YOUR OBJECTIVE
Reproduce each record below exactly as written.

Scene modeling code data
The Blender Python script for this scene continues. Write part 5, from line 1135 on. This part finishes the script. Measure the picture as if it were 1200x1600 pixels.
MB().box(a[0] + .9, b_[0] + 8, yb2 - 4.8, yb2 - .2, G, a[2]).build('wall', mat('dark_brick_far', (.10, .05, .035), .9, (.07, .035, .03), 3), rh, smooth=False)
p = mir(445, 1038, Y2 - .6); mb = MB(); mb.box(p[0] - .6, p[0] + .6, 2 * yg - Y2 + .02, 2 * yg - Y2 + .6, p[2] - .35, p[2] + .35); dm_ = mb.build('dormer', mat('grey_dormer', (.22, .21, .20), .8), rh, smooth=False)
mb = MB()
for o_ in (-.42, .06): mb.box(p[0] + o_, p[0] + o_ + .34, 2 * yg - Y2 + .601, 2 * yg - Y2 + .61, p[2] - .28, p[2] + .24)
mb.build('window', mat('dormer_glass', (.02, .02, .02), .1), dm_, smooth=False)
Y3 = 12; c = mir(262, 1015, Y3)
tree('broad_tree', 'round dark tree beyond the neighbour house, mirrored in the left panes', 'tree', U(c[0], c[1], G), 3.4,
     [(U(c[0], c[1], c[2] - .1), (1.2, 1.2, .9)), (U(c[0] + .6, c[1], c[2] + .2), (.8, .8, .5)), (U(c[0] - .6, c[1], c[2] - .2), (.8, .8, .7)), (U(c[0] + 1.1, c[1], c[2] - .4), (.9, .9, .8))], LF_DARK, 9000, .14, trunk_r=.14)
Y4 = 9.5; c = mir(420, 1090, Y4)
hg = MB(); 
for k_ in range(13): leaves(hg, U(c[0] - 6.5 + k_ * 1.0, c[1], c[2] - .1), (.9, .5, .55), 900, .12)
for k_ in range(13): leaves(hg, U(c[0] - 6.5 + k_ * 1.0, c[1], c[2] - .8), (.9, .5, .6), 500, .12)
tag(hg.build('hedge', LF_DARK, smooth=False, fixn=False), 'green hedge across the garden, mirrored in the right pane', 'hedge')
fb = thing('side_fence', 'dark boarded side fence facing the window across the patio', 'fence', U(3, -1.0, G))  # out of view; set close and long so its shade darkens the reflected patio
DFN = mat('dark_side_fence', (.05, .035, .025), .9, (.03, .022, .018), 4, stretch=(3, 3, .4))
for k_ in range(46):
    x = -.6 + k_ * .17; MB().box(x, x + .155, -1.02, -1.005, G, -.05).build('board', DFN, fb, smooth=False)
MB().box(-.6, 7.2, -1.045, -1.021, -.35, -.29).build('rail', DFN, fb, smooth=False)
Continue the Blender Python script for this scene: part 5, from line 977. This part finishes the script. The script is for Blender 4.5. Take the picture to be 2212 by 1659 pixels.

REPLY
The Blender Python script for this scene continues. Write part 5, from line 1135 on. This part finishes the script. Measure the picture as if it were 1200x1600 pixels.
MB().box(a[0] + .9, b_[0] + 8, yb2 - 4.8, yb2 - .2, G, a[2]).build('wall', mat('dark_brick_far', (.10, .05, .035), .9, (.07, .035, .03), 3), rh, smooth=False)
p = mir(445, 1038, Y2 - .6); mb = MB(); mb.box(p[0] - .6, p[0] + .6, 2 * yg - Y2 + .02, 2 * yg - Y2 + .6, p[2] - .35, p[2] + .35); dm_ = mb.build('dormer', mat('grey_dormer', (.22, .21, .20), .8), rh, smooth=False)
mb = MB()
for o_ in (-.42, .06): mb.box(p[0] + o_, p[0] + o_ + .34, 2 * yg - Y2 + .601, 2 * yg - Y2 + .61, p[2] - .28, p[2] + .24)
mb.build('window', mat('dormer_glass', (.02, .02, .02), .1), dm_, smooth=False)
Y3 = 12; c = mir(262, 1015, Y3)
tree('broad_tree', 'round dark tree beyond the neighbour house, mirrored in the left panes', 'tree', U(c[0], c[1], G), 3.4,
     [(U(c[0], c[1], c[2] - .1), (1.2, 1.2, .9)), (U(c[0] + .6, c[1], c[2] + .2), (.8, .8, .5)), (U(c[0] - .6, c[1], c[2] - .2), (.8, .8, .7)), (U(c[0] + 1.1, c[1], c[2] - .4), (.9, .9, .8))], LF_DARK, 9000, .14, trunk_r=.14)
Y4 = 9.5; c = mir(420, 1090, Y4)
hg = MB(); 
for k_ in range(13): leaves(hg, U(c[0] - 6.5 + k_ * 1.0, c[1], c[2] - .1), (.9, .5, .55), 900, .12)
for k_ in range(13): leaves(hg, U(c[0] - 6.5 + k_ * 1.0, c[1], c[2] - .8), (.9, .5, .6), 500, .12)
tag(hg.build('hedge', LF_DARK, smooth=False, fixn=False), 'green hedge across the garden, mirrored in the right pane', 'hedge')
fb = thing('side_fence', 'dark boarded side fence facing the window across the patio', 'fence', U(3, -1.0, G))  # out of view; set close and long so its shade darkens the reflected patio
DFN = mat('dark_side_fence', (.05, .035, .025), .9, (.03, .022, .018), 4, stretch=(3, 3, .4))
for k_ in range(46):
    x = -.6 + k_ * .17; MB().box(x, x + .155, -1.02, -1.005, G, -.05).build('board', DFN, fb, smooth=False)
MB().box(-.6, 7.2, -1.045, -1.021, -.35, -.29).build('rail', DFN, fb, smooth=False)
Continue the Blender Python script for this scene: part 5, from line 977. This part finishes the script. The script is for Blender 4.5. Take the picture to be 2212 by 1659 pixels.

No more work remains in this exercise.